• **Provided data**:
______
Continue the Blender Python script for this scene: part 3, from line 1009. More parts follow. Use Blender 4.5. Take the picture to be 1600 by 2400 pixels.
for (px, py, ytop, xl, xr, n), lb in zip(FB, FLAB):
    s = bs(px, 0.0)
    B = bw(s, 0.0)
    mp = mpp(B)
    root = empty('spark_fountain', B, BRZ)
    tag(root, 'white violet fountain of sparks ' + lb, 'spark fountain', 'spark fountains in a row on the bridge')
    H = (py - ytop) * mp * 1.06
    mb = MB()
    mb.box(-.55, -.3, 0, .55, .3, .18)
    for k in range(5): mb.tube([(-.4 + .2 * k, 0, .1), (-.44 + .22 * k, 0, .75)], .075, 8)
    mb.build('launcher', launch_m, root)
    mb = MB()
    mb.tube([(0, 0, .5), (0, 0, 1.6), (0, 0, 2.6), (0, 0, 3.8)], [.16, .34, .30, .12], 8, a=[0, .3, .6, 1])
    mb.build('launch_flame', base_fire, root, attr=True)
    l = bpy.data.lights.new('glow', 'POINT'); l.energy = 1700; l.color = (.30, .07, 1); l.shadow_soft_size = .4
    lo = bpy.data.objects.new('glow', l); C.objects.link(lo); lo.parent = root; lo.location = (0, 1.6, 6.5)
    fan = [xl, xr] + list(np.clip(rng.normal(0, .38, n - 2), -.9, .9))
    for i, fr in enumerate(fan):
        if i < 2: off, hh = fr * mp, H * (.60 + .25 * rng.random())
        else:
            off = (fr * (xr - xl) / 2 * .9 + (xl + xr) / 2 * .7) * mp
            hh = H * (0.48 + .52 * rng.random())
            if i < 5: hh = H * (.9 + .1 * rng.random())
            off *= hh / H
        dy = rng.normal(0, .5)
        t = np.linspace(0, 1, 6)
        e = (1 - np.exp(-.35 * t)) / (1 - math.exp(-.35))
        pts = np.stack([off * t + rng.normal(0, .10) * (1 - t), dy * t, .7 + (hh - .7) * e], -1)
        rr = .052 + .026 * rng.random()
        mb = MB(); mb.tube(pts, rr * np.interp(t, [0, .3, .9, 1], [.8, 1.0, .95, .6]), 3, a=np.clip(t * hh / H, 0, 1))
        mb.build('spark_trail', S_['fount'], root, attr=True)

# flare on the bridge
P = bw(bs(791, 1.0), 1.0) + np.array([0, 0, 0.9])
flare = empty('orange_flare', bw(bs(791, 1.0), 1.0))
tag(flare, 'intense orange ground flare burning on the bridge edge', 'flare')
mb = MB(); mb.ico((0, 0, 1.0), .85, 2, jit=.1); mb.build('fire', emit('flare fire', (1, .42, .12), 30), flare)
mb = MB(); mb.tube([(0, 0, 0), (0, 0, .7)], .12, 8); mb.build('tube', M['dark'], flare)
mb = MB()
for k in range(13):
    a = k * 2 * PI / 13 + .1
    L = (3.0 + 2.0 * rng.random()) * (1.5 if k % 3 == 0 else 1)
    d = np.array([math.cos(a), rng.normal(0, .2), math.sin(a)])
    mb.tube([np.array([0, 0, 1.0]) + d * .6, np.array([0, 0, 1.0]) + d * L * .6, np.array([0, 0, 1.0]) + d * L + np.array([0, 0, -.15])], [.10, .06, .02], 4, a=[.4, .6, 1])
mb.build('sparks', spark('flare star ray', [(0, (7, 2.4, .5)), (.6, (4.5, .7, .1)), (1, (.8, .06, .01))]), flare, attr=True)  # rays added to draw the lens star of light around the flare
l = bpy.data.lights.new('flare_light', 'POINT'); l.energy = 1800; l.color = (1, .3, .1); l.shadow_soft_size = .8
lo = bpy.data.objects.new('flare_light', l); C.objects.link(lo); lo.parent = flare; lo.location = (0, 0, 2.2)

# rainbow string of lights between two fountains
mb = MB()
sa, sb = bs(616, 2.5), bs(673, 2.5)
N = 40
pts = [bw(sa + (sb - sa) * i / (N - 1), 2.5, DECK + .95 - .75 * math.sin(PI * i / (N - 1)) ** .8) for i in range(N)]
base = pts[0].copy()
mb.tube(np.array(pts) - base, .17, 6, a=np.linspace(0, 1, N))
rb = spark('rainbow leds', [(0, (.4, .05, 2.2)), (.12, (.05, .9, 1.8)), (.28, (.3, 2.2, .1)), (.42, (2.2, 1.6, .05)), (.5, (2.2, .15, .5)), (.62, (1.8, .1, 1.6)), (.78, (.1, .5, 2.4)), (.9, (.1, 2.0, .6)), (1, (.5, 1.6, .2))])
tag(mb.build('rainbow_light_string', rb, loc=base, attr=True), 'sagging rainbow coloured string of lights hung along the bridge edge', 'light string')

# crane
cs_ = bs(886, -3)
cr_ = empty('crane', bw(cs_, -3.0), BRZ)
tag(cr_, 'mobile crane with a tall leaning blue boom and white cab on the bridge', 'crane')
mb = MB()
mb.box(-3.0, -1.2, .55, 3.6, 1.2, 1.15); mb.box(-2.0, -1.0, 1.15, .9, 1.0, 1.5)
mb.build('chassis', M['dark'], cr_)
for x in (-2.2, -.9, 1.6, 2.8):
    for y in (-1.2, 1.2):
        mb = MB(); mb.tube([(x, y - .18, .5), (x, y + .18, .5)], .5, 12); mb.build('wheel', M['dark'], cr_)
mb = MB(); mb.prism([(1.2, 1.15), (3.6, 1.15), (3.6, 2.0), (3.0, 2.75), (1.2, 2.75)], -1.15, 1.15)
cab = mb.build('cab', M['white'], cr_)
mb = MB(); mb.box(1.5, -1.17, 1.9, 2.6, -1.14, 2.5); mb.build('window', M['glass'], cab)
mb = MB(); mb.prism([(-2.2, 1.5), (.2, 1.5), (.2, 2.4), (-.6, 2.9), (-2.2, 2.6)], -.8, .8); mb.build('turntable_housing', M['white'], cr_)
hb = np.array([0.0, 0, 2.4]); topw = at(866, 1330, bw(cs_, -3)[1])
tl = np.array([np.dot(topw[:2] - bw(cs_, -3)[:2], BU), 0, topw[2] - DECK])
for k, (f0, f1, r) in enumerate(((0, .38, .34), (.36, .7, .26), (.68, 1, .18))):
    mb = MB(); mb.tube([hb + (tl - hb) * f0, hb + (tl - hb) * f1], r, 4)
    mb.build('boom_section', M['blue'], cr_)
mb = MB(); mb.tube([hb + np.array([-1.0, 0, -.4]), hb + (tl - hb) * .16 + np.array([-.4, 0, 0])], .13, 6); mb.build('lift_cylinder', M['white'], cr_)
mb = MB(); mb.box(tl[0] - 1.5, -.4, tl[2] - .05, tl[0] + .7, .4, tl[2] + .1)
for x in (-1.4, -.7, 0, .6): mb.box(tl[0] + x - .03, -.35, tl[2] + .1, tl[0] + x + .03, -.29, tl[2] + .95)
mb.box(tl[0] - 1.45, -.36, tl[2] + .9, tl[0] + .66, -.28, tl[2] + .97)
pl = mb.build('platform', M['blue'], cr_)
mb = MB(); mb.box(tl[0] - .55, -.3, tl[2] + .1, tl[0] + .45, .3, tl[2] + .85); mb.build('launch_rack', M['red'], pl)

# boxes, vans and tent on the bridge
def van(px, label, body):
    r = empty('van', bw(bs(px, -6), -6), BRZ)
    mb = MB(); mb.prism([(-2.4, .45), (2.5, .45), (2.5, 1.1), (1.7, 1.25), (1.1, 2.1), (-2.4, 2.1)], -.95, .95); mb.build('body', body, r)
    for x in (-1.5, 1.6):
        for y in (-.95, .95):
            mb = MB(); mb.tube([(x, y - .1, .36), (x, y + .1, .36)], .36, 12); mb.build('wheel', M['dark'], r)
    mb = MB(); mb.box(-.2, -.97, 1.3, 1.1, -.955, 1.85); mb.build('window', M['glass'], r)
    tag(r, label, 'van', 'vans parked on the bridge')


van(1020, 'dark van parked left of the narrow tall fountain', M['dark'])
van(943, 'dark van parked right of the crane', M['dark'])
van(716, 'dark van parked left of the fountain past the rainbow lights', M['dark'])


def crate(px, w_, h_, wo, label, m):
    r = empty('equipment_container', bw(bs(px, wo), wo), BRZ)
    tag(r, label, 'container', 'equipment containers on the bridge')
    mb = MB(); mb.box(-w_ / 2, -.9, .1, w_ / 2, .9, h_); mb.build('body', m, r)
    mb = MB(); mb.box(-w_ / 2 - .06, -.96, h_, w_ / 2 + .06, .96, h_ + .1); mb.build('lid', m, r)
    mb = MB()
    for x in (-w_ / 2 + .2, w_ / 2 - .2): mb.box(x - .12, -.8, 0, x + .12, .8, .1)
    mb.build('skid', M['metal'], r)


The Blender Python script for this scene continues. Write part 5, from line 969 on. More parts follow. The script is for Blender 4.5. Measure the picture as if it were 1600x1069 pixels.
______
• **Exercise aim**:
Work out how many lines in the entries hold the string "More". Your answer should consist solely of that number.

• **Answer in full**:
2